My research on Nigerian immigrants shows how just focusing on race among Black immigrants can ignore important intraracial distinctions—obscuring the significance of ethnicity among certain national origin groups and overlooking certain aspects of tensions between immigrants and their proximal hosts. In focusing on marital preferences, one might assume that, given the status of Whites at the top of the U.S. ethnoracial hierarchy, Nigerian immigrants who choose to marry outside their ethnic group would seek out a White partner. This is because privilege is relative, especially when it is based on race. Research shows that people racialized as non-White in the United States may try to access some of the privileges of whiteness by forming relationships with people racialized as White. However, my ethnographic research conducted from 2016-2020 in New York and Washington D.C. suggests this is not true among Nigerian Americans. When it comes to preferences for a partner, my work affirms the ACS data: most first-generation Nigerian immigrants prefer an endogamous partner of the same ethnicity or national origin group, while their second-generation children have preferences based on a more nuanced decision-making process.
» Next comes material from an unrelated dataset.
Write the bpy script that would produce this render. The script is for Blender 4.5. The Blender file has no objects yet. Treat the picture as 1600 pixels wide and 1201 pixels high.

These findings indicate that the advent and growth of the U.S. Black immigrant population is slowly tweaking monolithic conceptions of Blackness. Upon arrival, Nigerian immigrants are seen as Black and undergo the racialization process, learning what it means to be Black in the American context. This racialization process is often influenced by interactions with their proximal host group—in this case, African Americans or U.S.-born Blacks. As more attention is paid to the diversity within the Black population, the findings from my research show that stories of marriage choice and intermarriage are not nearly as black and white as previously considered.